Justice?
"I wanted my own territory. To expand we had to break in the locals. I materialized to destroy things, threatening them, lighting fires in empty houses."
"I was always defiant and stubborn in everything I did."
Hiroo Onoda, former Japanese Intelligence lieutenant, Imperial Army, Second World War
Hiroo Onoda (c.) walking from the jungle where he had hidden since World War II. JIJI press/AFP/Getty Images |
"The murders always took place when they were farming. One was attacked from behind as he stooped down. The body was found in one place and the head in another."
Lubang guide, Philippines
When he was 20 years of age, he enlisted in the Imperial Japanese Army, attending the Nakano School in Tokyo, the training camp for Intelligence agents. There he received intensive training in propaganda, sabotage, martial arts and guerrilla warfare. He was subsequently sent on a mission to Luang in 1944. It was part of a Japanese strategy in the Philippines to embed covert operatives in an effort to halt the American advance across the Pacific.

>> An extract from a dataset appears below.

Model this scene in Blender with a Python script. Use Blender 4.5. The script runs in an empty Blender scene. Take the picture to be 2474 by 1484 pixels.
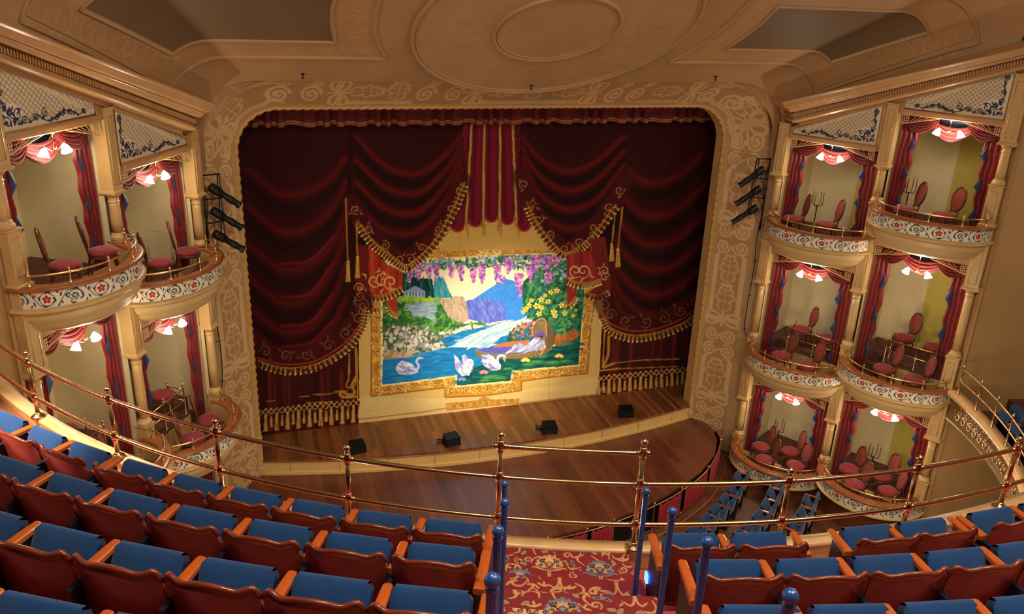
import bpy, math, random
import numpy as np
from mathutils import Vector, Matrix

# ------------------------------------------------------------------ scene, camera, light
sc = bpy.context.scene
COL = sc.collection
PI = math.pi
RNG = np.random.default_rng(7)
random.seed(7)

CAM_F, YAW, PITCH, ROLL = 2003.0, .3287, .3699, .0405
CAM_P = (-5.6207, -17.6032, 10.907)
IMG_W, IMG_H = 2474, 1484
def cam_axes():
    cy, sy, cp, sp = math.cos(YAW), math.sin(YAW), math.cos(PITCH), math.sin(PITCH)
    f = Vector((sy*cp, cy*cp, -sp)); r = Vector((cy, -sy, 0)); u = r.cross(f)
    c, s = math.cos(ROLL), math.sin(ROLL)
    return c*r + s*u, -s*r + c*u, f
cr, cu, cf = cam_axes()
cam_data = bpy.data.cameras.new('camera')
cam = bpy.data.objects.new('camera', cam_data); COL.objects.link(cam)
cam_data.sensor_fit = 'HORIZONTAL'; cam_data.sensor_width = 36.0
cam_data.lens = 36.0*CAM_F/IMG_W
cam_data.clip_start = .05; cam_data.clip_end = 200
cam.matrix_world = Matrix(((cr.x, cu.x, -cf.x, CAM_P[0]), (cr.y, cu.y, -cf.y, CAM_P[1]), (cr.z, cu.z, -cf.z, CAM_P[2]), (0, 0, 0, 1)))
sc.camera = cam

world = bpy.data.worlds.new('hall_dark'); sc.world = world; world.use_nodes = True
world.node_tree.nodes['Background'].inputs[0].default_value = (1.0, .72, .48, 1)
world.node_tree.nodes['Background'].inputs[1].default_value = .095

sc.view_settings.view_transform = 'Standard'
sc.view_settings.look = 'None'
sc.view_settings.gamma = 1.0
sc.view_settings.exposure = 0.0

def aim(o, loc, to):
    o.location = loc
    o.rotation_euler = (Vector(to)-Vector(loc)).to_track_quat('-Z', 'Y').to_euler()
def spot(name, loc, to, power, angle, blend, color, radius=.15):
    l = bpy.data.lights.new(name, 'SPOT'); l.energy = power; l.spot_size = math.radians(angle); l.spot_blend = blend
    l.color = color; l.shadow_soft_size = radius
    o = bpy.data.objects.new(name, l); COL.objects.link(o); aim(o, loc, to); return o
def point(name, loc, power, color, radius=.1):
    l = bpy.data.lights.new(name, 'POINT'); l.energy = power; l.color = color; l.shadow_soft_size = radius
    o = bpy.data.objects.new(name, l); COL.objects.link(o); o.location = loc; return o
def area(name, loc, to, power, sx, sy, color):
    l = bpy.data.lights.new(name, 'AREA'); l.energy = power; l.shape = 'RECTANGLE'; l.size = sx; l.size_y = sy; l.color = color
    o = bpy.data.objects.new(name, l); COL.objects.link(o); aim(o, loc, to); return o

WARM = (1.0, .72, .42)
# front-of-house spots on the painted drop, house lights over the gallery, unseen fills elsewhere
spot('drop_spot', (1.6, -11.5, 7.4), (.25, 1.08, 2.4), 8800, 22, 1.0, (1.0, .87, .64), .2)
spot('drop_spot', (-1.6, -11.5, 7.4), (.1, 1.08, 2.2), 1500, 31, 1.0, (1.0, .80, .58), .2)
spot('pit_spot', (-2.0, -11.0, 12.5), (-.8, -2.3, 0.0), 1900, 46, 1.0, (1.0, .76, .62), .3)
point('hall_fill', (.5, -11.5, 14.2), 320, (1.0, .82, .64), .7)  # unseen overhead light, added to lift the ceiling and hall
for sx in (-1, 1): point('stalls_fill', (sx*8.3, -7.4, 1.7), 34, (1.0, .78, .52), .3); point('stalls_fill', (sx*4.6, -7.2, 3.4), 200, (1.0, .78, .56), .4)  # unseen fills, added to brighten the stalls and the wall under the balcony
for sx in (-1, 1): point('side_wall_fill', (sx*11.6, -9.6, 9.3), 190, (1.0, .80, .56), .35)  # unseen fills, added because the outer side walls came out dark
area('gallery_house_light', (-5.2, -14.2, 14.4), (-4.8, -12.9, 7.0), 230, 1.2, 1.2, (1.0, .86, .72))
area('gallery_house_light', (-2.4, -16.2, 14.6), (-3.2, -13.4, 7.0), 230, 1.2, 1.2, (1.0, .86, .72))
area('gallery_house_light', (1.6, -15.4, 14.4), (0.2, -13.2, 7.0), 230, 1.2, 1.2, (1.0, .86, .72))
spot('gallery_downlight', (-9.4, -10.3, 10.9), (-8.0, -9.9, 6.9), 2600, 42, .7, (1.0, .9, .78), .12)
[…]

He was to oversee the destruction of the island's pier and runway. The American assault that was to have triggered this event did not eventuate. What did happen is that Japan surrendered on August 15 of that year. Onoda Nakano and three other Japanese from his unit (Private Yuichi Akatsu, Corporal Sohoichi Shimada and Private First Class Kinshichi Kozuka) remained in hiding. They refused to surrender.
"We found leaflets and photos from our families" recalled Onoda. "I assumed they were living under the occupation and had to obey the authorities to survive". He and his group would not betray the oaths they had taken in the Imperial Japanese Army: no surrender. The searches and attempts to find the group all failed; the pamphlets dropped to entreat them to surrender had no effect.
They retained their guerrilla training and operated as a guerrilla unit, persecuting the farmers in the area, raiding their holdings, living in rice, coconuts and meat from cattle slaughtered during farm raids. Onoda scrupulously maintained his rife, ammunition and sword, and when discovered 29 years after the war had ended, stated that he was focused on "nothing but accomplishing my duty".
He was one of the last of the "Zanryu nipponhei" (Japanese holdouts).
He finally surrendered to a direct order from his commanding officer who was brought to the Philippines, and who was by then a bookseller. But it was to former Major Yoshimi Taniguchi that Mr. Onoda surrendered himself, ceased all combat activity and surrendering his arms. When he returned to Japan he was heralded as a hero.
Tokyo and Japan in general were unrecognizable to him. He chose to leave Japan for a Japanese colony in Sao Paulo, Brazil, to become a cattle farmer. And he died at age 91 on January 6, 2014. More puzzling than the fanaticism that ensured this man lived an outlaw existence for 29 years, refusing to face reality, was the very fact that he was never apprehended as a criminal bandit and murderer.
To face justice in a Philippine court for the murder of innocent Filipino farmers long after the war had ended, choosing to victimize and slaughter people who had nothing to do with the war, and who paid the supreme penalty for his existence on their island.